* [DATASET EXCERPT]
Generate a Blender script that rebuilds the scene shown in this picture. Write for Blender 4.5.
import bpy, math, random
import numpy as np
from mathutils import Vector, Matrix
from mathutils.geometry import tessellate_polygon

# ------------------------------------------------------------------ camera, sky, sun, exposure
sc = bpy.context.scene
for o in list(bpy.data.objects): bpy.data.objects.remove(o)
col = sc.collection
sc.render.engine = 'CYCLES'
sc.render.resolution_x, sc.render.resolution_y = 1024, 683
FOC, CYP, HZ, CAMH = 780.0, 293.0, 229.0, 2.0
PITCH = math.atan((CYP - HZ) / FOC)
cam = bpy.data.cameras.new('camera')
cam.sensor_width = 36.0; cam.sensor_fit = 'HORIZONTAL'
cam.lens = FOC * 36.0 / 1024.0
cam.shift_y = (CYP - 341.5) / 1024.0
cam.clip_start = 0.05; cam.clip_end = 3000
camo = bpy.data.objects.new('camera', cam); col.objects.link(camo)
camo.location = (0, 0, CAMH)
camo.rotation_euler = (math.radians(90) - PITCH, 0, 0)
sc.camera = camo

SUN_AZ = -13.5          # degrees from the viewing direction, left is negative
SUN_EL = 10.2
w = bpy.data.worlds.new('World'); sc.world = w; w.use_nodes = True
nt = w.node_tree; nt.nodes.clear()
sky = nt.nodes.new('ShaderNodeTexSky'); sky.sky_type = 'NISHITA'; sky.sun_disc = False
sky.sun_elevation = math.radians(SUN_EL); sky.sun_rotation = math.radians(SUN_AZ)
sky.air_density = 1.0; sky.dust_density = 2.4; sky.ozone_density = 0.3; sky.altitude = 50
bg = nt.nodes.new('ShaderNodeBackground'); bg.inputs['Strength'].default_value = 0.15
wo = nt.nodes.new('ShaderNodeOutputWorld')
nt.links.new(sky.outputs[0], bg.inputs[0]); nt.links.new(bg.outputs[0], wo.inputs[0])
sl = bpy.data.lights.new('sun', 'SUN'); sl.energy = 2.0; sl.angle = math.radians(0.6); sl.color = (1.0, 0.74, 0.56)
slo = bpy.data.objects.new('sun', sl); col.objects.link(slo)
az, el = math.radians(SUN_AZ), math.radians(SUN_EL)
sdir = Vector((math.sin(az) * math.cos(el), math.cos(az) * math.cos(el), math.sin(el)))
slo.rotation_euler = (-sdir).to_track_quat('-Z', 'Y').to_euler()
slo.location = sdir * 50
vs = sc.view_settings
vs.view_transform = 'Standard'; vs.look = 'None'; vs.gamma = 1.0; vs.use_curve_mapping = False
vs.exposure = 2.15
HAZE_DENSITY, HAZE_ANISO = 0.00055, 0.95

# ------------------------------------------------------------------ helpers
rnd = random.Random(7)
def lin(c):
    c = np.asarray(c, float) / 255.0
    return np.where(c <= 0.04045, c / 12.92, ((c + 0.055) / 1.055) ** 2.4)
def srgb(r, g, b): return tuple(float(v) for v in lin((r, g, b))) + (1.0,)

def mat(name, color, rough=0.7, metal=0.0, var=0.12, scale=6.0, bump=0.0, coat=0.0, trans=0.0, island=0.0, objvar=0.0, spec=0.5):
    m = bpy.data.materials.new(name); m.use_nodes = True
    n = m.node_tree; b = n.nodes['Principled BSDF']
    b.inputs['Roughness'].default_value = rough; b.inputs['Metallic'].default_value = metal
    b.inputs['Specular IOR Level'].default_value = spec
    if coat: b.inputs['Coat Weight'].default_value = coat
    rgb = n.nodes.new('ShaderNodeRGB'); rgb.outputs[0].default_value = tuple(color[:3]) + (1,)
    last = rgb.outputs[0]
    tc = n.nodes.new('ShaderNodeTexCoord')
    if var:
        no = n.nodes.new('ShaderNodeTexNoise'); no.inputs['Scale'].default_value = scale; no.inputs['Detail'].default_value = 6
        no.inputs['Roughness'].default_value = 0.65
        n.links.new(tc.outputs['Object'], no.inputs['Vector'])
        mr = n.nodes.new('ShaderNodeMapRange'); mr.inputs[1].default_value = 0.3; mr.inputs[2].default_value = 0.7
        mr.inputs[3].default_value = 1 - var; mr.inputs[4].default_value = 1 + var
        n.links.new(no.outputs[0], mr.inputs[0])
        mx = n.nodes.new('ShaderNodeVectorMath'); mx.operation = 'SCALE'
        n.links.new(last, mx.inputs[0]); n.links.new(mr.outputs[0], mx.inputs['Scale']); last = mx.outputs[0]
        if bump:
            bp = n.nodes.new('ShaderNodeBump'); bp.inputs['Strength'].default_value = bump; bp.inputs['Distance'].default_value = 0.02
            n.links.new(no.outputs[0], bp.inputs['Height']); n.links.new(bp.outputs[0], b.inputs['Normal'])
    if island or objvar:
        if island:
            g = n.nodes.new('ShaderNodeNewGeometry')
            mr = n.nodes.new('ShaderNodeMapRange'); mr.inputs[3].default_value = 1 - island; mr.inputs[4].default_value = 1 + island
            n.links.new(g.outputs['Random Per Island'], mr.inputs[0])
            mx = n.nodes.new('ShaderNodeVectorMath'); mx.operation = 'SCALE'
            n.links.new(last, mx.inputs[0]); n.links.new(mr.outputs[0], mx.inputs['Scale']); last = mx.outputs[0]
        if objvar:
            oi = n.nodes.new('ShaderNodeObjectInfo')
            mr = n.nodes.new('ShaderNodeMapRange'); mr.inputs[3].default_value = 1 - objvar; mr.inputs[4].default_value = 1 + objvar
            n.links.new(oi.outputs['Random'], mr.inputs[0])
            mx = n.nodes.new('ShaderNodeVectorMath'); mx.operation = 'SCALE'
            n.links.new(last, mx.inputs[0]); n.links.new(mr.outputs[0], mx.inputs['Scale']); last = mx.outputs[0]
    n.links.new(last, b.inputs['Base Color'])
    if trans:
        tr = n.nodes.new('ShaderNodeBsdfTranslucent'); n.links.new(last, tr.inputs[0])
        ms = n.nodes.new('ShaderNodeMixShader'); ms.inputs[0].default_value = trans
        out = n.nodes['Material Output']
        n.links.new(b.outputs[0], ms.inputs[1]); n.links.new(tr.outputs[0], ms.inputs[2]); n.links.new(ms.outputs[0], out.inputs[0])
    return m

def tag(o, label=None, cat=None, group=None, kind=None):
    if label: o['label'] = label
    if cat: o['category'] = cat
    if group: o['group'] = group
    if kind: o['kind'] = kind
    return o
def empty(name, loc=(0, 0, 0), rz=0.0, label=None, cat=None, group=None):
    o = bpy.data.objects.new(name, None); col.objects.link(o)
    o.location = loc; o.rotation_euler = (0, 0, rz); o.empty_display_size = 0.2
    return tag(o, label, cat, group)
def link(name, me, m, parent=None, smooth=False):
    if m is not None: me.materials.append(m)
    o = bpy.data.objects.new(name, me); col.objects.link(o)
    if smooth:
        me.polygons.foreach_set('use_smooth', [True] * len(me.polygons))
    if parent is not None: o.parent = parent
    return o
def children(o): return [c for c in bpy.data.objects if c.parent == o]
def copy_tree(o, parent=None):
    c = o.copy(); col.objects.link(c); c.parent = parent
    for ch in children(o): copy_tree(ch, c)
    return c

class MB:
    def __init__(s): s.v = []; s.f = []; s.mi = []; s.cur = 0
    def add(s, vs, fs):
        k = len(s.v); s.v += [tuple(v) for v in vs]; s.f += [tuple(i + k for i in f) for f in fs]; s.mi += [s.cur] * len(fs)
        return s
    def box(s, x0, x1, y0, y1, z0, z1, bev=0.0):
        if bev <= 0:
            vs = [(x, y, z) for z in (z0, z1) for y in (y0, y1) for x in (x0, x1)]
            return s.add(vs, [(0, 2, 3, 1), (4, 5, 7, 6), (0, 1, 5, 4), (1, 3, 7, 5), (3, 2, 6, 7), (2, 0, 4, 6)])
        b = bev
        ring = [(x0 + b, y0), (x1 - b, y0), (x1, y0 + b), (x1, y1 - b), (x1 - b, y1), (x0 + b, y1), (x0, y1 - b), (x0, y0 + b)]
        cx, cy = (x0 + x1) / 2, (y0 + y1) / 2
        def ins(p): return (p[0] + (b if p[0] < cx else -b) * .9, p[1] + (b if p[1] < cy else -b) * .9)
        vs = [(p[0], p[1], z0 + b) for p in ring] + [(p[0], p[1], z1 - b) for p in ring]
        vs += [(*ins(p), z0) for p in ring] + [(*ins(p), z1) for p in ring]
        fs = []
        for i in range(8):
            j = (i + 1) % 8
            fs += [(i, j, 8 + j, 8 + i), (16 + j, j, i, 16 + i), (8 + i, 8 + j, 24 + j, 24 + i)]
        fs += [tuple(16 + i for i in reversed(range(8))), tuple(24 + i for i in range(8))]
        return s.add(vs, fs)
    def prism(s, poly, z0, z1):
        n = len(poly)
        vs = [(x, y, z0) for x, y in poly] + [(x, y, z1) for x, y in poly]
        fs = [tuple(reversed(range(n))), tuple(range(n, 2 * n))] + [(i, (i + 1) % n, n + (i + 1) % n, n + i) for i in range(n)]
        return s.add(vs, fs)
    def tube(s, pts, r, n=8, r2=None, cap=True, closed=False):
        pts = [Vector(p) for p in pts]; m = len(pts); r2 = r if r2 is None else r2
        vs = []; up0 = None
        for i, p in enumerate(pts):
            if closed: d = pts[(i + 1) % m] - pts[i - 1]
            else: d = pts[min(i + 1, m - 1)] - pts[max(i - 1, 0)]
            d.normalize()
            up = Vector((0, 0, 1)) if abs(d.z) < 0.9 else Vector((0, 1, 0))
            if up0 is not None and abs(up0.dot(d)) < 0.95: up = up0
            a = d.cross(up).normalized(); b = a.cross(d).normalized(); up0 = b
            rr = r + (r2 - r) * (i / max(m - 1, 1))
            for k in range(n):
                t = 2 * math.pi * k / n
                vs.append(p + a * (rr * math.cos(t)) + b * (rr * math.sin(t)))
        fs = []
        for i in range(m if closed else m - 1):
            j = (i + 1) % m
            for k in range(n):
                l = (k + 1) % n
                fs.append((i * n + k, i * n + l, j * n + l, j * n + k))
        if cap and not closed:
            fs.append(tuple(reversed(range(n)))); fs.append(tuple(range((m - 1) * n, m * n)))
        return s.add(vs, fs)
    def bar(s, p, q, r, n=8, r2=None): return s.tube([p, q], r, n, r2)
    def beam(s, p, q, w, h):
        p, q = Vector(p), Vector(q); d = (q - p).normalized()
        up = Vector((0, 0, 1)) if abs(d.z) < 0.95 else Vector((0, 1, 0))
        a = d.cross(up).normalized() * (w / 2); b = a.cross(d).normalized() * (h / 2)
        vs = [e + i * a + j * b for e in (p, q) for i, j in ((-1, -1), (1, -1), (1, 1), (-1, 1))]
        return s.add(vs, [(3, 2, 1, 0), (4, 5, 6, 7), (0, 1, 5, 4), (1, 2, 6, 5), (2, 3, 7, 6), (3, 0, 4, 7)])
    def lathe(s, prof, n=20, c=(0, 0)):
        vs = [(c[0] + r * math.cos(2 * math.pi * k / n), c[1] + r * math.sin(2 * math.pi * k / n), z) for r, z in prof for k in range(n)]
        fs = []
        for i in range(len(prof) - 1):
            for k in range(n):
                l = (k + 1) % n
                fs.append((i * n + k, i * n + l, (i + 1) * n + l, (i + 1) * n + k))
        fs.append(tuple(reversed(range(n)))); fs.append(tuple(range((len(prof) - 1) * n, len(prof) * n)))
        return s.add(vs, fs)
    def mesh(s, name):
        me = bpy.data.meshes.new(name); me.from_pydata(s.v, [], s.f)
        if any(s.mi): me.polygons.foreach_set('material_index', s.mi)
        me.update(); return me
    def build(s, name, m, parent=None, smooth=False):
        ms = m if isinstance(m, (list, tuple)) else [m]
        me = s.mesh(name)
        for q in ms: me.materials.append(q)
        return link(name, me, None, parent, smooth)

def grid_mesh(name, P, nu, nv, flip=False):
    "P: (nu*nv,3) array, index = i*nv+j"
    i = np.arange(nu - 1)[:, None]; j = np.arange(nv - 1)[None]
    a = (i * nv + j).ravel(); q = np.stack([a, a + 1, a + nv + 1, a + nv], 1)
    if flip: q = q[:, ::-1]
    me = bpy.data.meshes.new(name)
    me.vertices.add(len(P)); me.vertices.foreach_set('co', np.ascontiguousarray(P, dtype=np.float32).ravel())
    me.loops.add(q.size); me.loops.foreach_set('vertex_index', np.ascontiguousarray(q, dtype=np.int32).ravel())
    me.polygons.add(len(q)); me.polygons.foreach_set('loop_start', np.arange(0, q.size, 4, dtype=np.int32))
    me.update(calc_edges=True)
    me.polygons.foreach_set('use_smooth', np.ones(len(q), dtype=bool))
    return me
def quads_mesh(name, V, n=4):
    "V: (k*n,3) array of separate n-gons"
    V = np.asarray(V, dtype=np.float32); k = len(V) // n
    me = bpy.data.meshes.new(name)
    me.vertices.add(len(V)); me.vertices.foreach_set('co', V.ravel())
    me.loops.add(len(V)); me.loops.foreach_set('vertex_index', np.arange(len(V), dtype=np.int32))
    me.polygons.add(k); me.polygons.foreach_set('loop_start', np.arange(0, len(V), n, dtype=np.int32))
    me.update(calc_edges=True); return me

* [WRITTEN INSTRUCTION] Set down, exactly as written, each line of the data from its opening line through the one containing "from mathutils.geometry import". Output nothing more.

* [RESULT OF THIS EXERCISE]
Generate a Blender script that rebuilds the scene shown in this picture. Write for Blender 4.5.
import bpy, math, random
import numpy as np
from mathutils import Vector, Matrix
from mathutils.geometry import tessellate_polygon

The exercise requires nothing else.